Der Stadt ein neues Gesicht geschenkt

Bei der Konzeption und Umsetzung der Sanierung der Stadtmitte galt es, identitätsstiftende Strukturen für die Stadt zu erhalten, sie aber modern auszurichten. Das Alte Rathaus ließ Beck versetzen und schuf die Fußgängerzone und den Marktplatz, „das vitale Zentrum unserer Stadt“.

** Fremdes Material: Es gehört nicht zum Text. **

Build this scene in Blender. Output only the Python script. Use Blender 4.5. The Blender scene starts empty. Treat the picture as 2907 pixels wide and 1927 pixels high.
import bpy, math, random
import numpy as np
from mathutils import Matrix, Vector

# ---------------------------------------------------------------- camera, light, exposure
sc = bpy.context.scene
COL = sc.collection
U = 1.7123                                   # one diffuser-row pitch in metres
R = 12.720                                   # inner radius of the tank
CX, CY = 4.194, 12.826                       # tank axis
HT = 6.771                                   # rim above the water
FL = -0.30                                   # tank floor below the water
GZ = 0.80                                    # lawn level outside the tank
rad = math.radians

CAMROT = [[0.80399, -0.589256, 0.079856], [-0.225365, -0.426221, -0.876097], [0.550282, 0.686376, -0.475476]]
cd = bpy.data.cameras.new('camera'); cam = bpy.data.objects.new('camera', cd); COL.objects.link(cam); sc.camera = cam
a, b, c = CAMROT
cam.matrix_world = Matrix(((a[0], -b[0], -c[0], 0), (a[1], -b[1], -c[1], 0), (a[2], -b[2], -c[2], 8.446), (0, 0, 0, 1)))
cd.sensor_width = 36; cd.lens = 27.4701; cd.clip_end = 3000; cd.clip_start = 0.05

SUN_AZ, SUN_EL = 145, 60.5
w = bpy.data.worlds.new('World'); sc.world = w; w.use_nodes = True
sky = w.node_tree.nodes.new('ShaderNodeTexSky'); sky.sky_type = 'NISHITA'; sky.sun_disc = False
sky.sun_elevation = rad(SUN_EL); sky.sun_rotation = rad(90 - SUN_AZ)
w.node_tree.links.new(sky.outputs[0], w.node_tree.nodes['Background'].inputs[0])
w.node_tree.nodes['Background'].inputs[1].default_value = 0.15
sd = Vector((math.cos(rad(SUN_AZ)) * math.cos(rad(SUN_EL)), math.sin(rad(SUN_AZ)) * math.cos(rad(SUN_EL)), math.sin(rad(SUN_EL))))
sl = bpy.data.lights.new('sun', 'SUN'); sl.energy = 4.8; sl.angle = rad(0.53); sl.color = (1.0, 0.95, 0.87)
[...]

Zum Abschluss der Innenstadtsanierung erkannte Beck, dass das Areal „Marktstraße Süd“ zwischen Bahngleisen und Schorndorfer Straße nur durch einen großen architektonischen Wurf aufgewertet werden konnte. Entschlossen verfolgte er seine Vision und stellte über Plochingens österreichische Partnerstadt Zwettl den Kontakt zum Künstler Friedensreich Hundertwasser her. Dieser ließ aus dem Sanierungsfall ein Gesamtkunstwerk entstehen, womit Plochingen ein weiteres Wahrzeichen geschenkt wurde, das die Stadt weit über ihre Grenzen hinaus bekannt machte.

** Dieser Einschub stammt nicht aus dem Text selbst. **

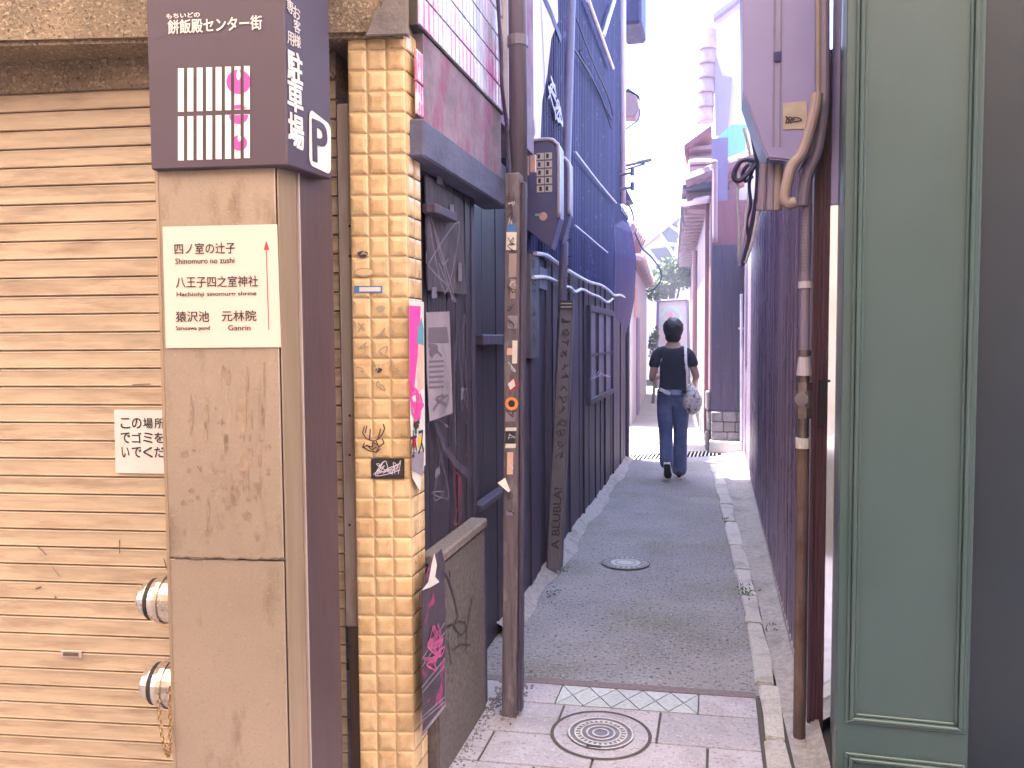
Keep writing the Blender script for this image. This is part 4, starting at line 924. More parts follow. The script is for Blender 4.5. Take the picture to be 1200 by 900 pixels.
# corner trim facing the street
t0, t1 = PY(954, 500, 3.0), PY(971, 500, 3.0)
mb = MB(); mb.box(t0.x-.01, t1.x, 3.0, 3.05, 0, ZR)
for i in range(4): x_ = t0.x-.006+i*.013; mb.box(x_, x_+.006, 2.992, 3.0, 0, ZR)
mb.build('corner_trim', 'trim_brown', rb)
mb = MB(); h0, h1 = PY(962, 445, 2.96), PY(962, 500, 2.96)
mb.obox((h0.x-.004, 2.955, h1.z), (.006, 0, 0), (0, .035, 0), (0, 0, h0.z-h1.z)); mb.obox((h0.x+.002, 2.955, h1.z+.01), (.018, 0, 0), (0, .01, 0), (0, 0, h0.z-h1.z-.012)); mb.obox((h0.x-.006, 2.953, h0.z-.008), (.034, 0, 0), (0, .014, 0), (0, 0, .008))
tag(mb.build('door_handle', 'black', loc=h1), 'black bar handle on the brown corner trim beside the green shopfront', 'handle')

# electrical cabinet
cy = 2.86; k = lambda x, y: PY(x, y, cy)
cab = thing('electrical_cabinet', 'large mauve electrical cabinet with tapered bottom high on the right wall', 'cabinet', k(915, 185))
P = [(868, -120), (871, 108), (893, 172), (900, 186), (940, 190), (952, 178), (957, 150), (957, -120)]
mb = MB(); mb.prism([k(x, y) for x, y in P], (0, .22, 0)); mb.build('cabinet_body', 'cabinet', cab, bevel=.006, seg=2)
mb = MB(); mb.box(k(906, 50).x, k(908.5, 50).x, cy-.004, cy-.0005, k(907, 172).z, 2.9); mb.box(k(914, 50).x, k(916, 50).x, cy-.004, cy-.0005, k(915, 172).z, 2.9); mb.build('door_seam', 'pole', cab)
mb = MB(); a_ = k(911, 65); mb.obox(a_+V((-.012, -.008, -.02)), (.024, 0, 0), (0, .008, 0), (0, 0, .03)); mb.build('lock', 'corr_dark', cab)
mb = MB(); a_ = [k(918, 152), k(946, 151), k(945, 118), k(917.5, 121)]; mb.prism([p+V((0, -.003, 0)) for p in a_], (0, .002, 0)); sk_ = mb.build('sticker', 'cream_paper', cab)
mb = MB(); scribble(mb, k(931, 142)+V((0, -.005, 0)), XV, zz, .07, .035, 9, .004, V((0, -1, 0)), 801); mb.build('sticker_scrawl', 'scrawl', sk_)
mb = MB(); mb.tube([k(958.5, -60)+V((0, .02, 0)), k(958.5, 112)+V((0, .02, 0))], .0155, 12)
q1 = [(957, 112), (953, 135), (945, 165), (938, 183), (928, 195), (922, 215), (919, 232), (923, 240), (932, 238)]
mb.tube(spline([k(x, y)+V((0, -.02, 0)) for x, y in q1]), .0185, 12)
tag(mb.build('conduit', 'pipe_tan', loc=k(958, 112)), 'tan conduit running down the edge of the mauve cabinet and hooking under it', 'conduit', 'conduits under the electrical cabinet')
mb = MB(); mb.tube(spline([k(x, y)+V((0, .03, 0)) for x, y in ((966, -60), (966, 100), (964, 140), (958, 175), (950, 195), (944, 215), (941, 240))]), .021, 12)
tag(mb.build('conduit', 'pipe_mauve', loc=k(966, 100)), 'thick mauve conduit curving in behind the tan one to the wall corner', 'conduit', 'conduits under the electrical cabinet')
for i, (x0, x1, m, lb) in enumerate(((897, 894, 'pipe_mauve', 'leftmost'), (906, 905, 'pipe_mauve', 'middle'), (915, 912, 'pipe_tan', 'rightmost'))):
    mb = MB(); a_ = k(x0, 186)+V((0, .08, 0)); c_ = k(x1, 238)+V((0, .08, 0)); mb.tube([a_, c_], .0155, 12); mb.tube([c_+zz*.012, c_-zz*.012], .018, 12)
    tag(mb.build('conduit', m, loc=a_), lb+' of three short straight conduits hanging from the cabinet bottom', 'conduit', 'conduits under the electrical cabinet')

# gas pipe with valve
gy = 2.9; g = lambda x, y: PY(x, y, gy)
gx0 = g(940, 600).x
gp = thing('gas_pipe', 'rusty gas pipe with valve standing against the brown corner trim', 'gas pipe', (gx0, gy, 0))
GZ = lambda y: g(940, y).z
def seg_(name, ya, yb, r, m, r2=None, n=14):
    mb = MB(); mb.tube([(gx0, gy, GZ(yb)), (gx0, gy, GZ(ya))], [r, r if r2 is None else r2], n); return mb.build(name, m, gp, smooth=False)
seg_('lower_pipe', 525, 930, .0205, 'rust'); seg_('upper_pipe', 205, 420, .0165, 'pipe_mauve')
seg_('pipe_bracket', 330, 338, .023, 'meter_edge'); seg_('dome_coupling', 418, 440, .025, 'meter_edge', .02); seg_('collar', 410, 417, .023, 'fitting'); seg_('collar', 440, 449, .019, 'fitting')
seg_('union_nut', 448, 458, .027, 'fitting', n=6); seg_('valve_body', 458, 478, .026, 'iron'); seg_('union_nut', 476, 490, .027, 'fitting', n=6); seg_('brass_sleeve', 490, 513, .018, 'fitting'); seg_('ring_clamp', 513, 525, .025, 'iron_pale'); seg_('lower_clamp', 864, 872, .025, 'meter_edge')
mb = MB(); c_ = V((gx0-.004, gy, GZ(467))); mb.tube([c_, c_+V((-.006, -.036, 0))], .022, 14); mb.tube([c_+V((-.006, -.036, 0)), c_+V((-.007, -.044, 0))], .013, 12); mb.build('valve_knob', 'iron', gp)
mb = MB()
for i in range(18): z_ = GZ(250+i*4); mb.tube([(gx0, gy, z_), (gx0, gy, z_+.004)], .0178, 12)
mb.build('flex_ribs', 'pole', gp)

# polished side light at the edge of the green shopfront
sl0, sl1 = PY(970, 500, 2.985), PY(984, 500, 2.42)
zt_ = PY(976, 226, 2.7).z
gf = thing('green_shopfront', 'green painted panelled shopfront on the right edge of the alley mouth', 'shopfront', (.6, 2.4, 0))
yg = 2.38; gq = lambda x, y, off=0: PY(x, y, yg-off)
gl0, gr0 = gq(985, 500).x, gq(1144, 500).x
mb = MB(); mb.prism([(gl0, yg, 0), (gr0, yg, 0), (gr0, 3.3, 0), (gl0+.1, 3.3, 0)], (0, 0, 3.2)); mb.build('pier', 'green', gf, bevel=.003)
def frame_(x0, x1, z0, z1, w_, d_, name):
    # stepped moulding round a recessed field
    mb = MB()
    for j, (a, c, h) in enumerate(((0, .35, d_*.45), (.35, .7, d_), (.7, 1.0, d_*.35))):
        o0, o1 = w_*a, w_*c
        X0, X1, Z0, Z1 = x0+o0, x1-o0, z0+o0, z1-o0; ix0, ix1, iz0, iz1 = x0+o1, x1-o1, z0+o1, z1-o1
        yb_ = yg-.0005
        for P in ([(X0, Z0), (X1, Z0), (ix1, iz0), (ix0, iz0)], [(X1, Z0), (X1, Z1), (ix1, iz1), (ix1, iz0)], [(X1, Z1), (X0, Z1), (ix0, iz1), (ix1, iz1)], [(X0, Z1), (X0, Z0), (ix0, iz0), (ix0, iz1)]):
            mb.prism([(x, yb_, z) for x, z in P], (0, -h, 0))
    return mb.build(name, 'green_edge', gf, bevel=.0025)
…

Ein weiterer nachhaltiger Coup gelang Beck, als er 1998 die Landesgartenschau nach Plochingen holte – nie zuvor fand sie in einer Kleinstadt statt. Die Stadt brachte er dadurch wieder an den Neckar, trotz der zerschneidenden Bahntrasse. Am Bruckenwasen entstand aus einer Industriebrache eine Wohnlandschaft mit Landschaftspark, „heute ein unverzichtbares Naherholungsgebiet“, so Buß. Darüber hinaus legte Beck mit dem Erwerb der Mühlsteinfabrik den Grundstein für den Kulturpark Dettinger, der heute Heimat für Kunstschaffende und Vereine ist und zum Verweilen und Erholen einlädt.

Nie abgehoben, mit klarem moralischem Kompass

Buß betonte, dass für Beck „neben Städtebau, Architektur und kommunaler Infrastruktur“ immer auch der „innere Zusammenhalt der Stadtgemeinschaft“ wichtig war. Für Dinge, „die unser Leben schön und lebenswert machen“, wie Kultur, Kunst, Musik und Sport, setzte er sich ein. „Seine knitzen Gedichte, sein trockener Humor, seine Lebensweisheiten oder das gemeinsame Singen bei Fahrten des Gemeinderats“ blieben unvergesslich. Dabei sei er als Bürgermeister „nie abgehoben“ gewesen, sondern stand mitten im Leben. Mit großem Respekt und hoher Anerkennung dankte ihm die Bürgerschaft dafür. Für seine großen Verdienste für Plochingen erhielt Beck 2008 die höchste Auszeichnung einer Stadt, die Ehrenbürgerwürde, verliehen.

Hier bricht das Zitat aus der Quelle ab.